[LeetCode] 55. Jump Game

Table of Contents

Description

You are given an integer array nums. You are initially positioned at the array’s first index, and each element in the array represents your maximum jump length at that position.

Return true if you can reach the last index, or false otherwise.

Example 1:

Input: nums = [2,3,1,1,4]
Output: true
Explanation: Jump 1 step from index 0 to 1, then 3 steps to the last index.

Example 2:

Input: nums = [3,2,1,0,4]
Output: false
Explanation: You will always arrive at index 3 no matter what.
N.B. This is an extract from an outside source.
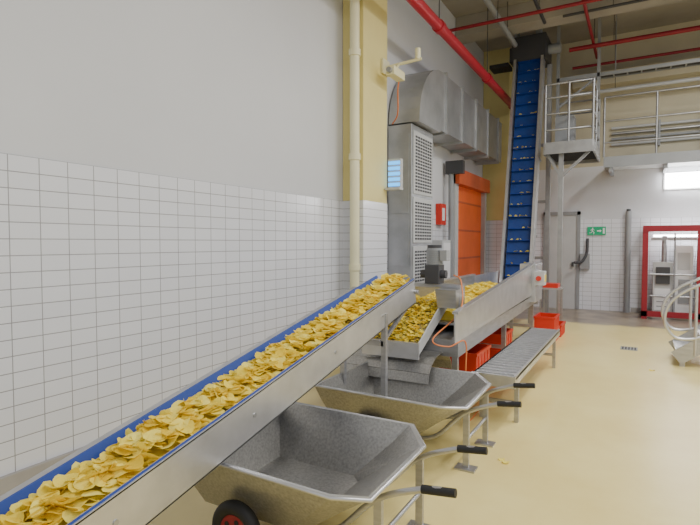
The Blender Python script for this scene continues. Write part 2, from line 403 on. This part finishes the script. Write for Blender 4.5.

Its maximum jump length is 0, which makes it impossible to reach the last index.

Constraints:

• $1 <= nums.length <= 10^4$
• $0 <= nums[i] <= 10^5$

Approach

We can use a greedy algorithm. The idea is to keep track of the farthest index we can reach as we iterate through the array. If at any point the current index exceeds the farthest reachable index, it means we cannot proceed further, and we should return false. If we can reach or exceed the last index, we return true.

Solution

/**
 * @param {number[]} nums
 * @return {boolean}
 */
var canJump = function (nums) {
  // The farthest index we can currently reach
  let farthestReach = nums[0];

  // Iterate through the array up to the farthest reachable index
  for (let i = 0; i <= farthestReach; i++) {
    // Update the farthest reachable index
    farthestReach = Math.max(farthestReach, i + nums[i]);

    // If we can reach or pass the last index, return true
    if (farthestReach >= nums.length - 1) return true;
  }

  // If we finish the loop without reaching the end, return false
  return false;
};

Complexity Analysis

Time Complexity

The time complexity is $O(n)$, where $n$ is the length of the input array nums.

Space Complexity

The space complexity is $O(1)$ as we only use a constant amount of extra space to store the farthestReach variable, regardless of the input size.